If it is a public school, the state should “intervene,” but really it isn’t an intervention, it’s the state’s school they should fix their stupid policy.
For the bank, I don’t really see why it would be preferable to intervene with the bank vs the tech company. Either way the state will have to impose on a private company.
> You need a bank to function--that means the bank should be prohibited by law from tying you to an app from a particular company, whether it's Google or Apple or anyone else. You should be able to access their functions using any client that supports the appropriate open standards (such as web browsers).
Really this is an interoperability problem, so the government would have to impose on both sides. An OS should be mandated to come with a browser than supports some locked down functionality—a subset of HTML, nothing fancy, no scripting or anything like that. The bank should be required to provide a portal that speaks that language.

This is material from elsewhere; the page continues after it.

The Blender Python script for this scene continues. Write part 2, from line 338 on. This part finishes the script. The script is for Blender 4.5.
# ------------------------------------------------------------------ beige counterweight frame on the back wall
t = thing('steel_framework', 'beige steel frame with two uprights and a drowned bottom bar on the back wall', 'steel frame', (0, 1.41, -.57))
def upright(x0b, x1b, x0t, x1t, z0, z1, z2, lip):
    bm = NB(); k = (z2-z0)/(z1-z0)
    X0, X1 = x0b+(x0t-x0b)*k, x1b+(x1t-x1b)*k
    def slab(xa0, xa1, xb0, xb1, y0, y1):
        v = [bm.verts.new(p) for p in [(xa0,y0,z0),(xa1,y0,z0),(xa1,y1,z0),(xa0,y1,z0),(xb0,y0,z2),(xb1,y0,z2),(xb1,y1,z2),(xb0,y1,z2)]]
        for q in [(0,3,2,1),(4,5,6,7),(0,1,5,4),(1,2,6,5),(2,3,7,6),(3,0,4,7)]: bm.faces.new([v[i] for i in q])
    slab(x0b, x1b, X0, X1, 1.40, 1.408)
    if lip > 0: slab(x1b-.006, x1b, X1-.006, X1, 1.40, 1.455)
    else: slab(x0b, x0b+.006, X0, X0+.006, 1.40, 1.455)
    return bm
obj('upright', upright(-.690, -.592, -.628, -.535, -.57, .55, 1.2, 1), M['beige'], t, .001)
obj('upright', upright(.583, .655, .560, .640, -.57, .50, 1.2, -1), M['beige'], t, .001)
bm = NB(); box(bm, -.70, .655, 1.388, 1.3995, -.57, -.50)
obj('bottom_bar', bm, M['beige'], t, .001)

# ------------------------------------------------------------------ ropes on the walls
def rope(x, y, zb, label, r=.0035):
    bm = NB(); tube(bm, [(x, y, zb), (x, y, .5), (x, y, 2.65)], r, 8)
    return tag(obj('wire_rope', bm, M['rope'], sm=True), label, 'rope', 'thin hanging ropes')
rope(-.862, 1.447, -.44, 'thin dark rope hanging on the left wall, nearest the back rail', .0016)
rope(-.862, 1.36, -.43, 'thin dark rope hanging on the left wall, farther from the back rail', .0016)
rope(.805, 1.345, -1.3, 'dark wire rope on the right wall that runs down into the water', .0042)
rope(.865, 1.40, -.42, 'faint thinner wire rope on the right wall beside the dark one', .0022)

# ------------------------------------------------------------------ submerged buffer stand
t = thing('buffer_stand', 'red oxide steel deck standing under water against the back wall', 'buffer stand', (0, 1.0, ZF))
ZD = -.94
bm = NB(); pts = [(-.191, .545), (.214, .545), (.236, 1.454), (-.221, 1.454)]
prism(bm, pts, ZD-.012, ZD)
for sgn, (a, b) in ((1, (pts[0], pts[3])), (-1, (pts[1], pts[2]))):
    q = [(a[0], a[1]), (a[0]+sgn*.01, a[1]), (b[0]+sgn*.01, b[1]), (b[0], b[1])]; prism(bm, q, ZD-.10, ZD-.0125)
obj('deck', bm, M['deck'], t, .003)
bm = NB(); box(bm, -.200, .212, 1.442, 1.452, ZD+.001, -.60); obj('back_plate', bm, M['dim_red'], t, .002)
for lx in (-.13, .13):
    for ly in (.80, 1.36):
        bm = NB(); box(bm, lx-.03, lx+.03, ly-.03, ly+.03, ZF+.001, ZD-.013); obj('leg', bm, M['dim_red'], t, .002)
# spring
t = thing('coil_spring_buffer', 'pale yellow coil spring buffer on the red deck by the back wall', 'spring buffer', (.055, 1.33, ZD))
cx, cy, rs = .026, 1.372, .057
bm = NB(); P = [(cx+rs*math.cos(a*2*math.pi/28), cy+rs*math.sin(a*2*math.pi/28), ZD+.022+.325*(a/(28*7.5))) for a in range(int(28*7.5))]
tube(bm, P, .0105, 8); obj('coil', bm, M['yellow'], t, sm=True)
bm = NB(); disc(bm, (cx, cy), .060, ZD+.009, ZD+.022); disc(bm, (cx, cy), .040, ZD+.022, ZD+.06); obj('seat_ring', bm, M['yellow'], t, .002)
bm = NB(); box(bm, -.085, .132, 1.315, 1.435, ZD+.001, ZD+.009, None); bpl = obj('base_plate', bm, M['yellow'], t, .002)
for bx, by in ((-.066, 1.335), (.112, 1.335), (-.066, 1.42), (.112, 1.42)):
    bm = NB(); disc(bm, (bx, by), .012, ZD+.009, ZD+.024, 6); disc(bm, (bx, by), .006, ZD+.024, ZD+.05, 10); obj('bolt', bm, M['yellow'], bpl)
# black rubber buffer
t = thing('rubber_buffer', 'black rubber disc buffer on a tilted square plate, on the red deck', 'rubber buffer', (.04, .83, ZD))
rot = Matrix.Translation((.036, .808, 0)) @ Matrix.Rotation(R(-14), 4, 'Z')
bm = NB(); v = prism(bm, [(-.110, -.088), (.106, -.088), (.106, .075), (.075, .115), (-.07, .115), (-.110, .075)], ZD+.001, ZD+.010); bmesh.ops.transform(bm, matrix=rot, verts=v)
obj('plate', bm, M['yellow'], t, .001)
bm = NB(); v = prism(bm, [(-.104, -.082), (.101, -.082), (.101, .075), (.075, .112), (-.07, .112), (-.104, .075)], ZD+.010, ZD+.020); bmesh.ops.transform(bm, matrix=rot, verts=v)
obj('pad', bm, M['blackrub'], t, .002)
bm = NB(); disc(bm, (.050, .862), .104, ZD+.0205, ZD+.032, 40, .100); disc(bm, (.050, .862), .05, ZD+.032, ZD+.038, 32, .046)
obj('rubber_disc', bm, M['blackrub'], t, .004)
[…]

> For the bank, I don’t really see why it would be preferable to intervene with the bank vs the tech company.
Because the bank has a fiduciary responsibility to its customers. The tech company doesn't. The bank can't just deny you access to your money because you don't want to have a Google or Apple account. That should already be the legal framework, but apparently it needs to be clarified and enforced better.
> Either way the state will have to impose on a private company.
Banks are already not "private companies" the way tech companies are; banks are already agents of the state in a number of important ways (such as being required to report all kinds of transactions, follow know your customer rules, etc.).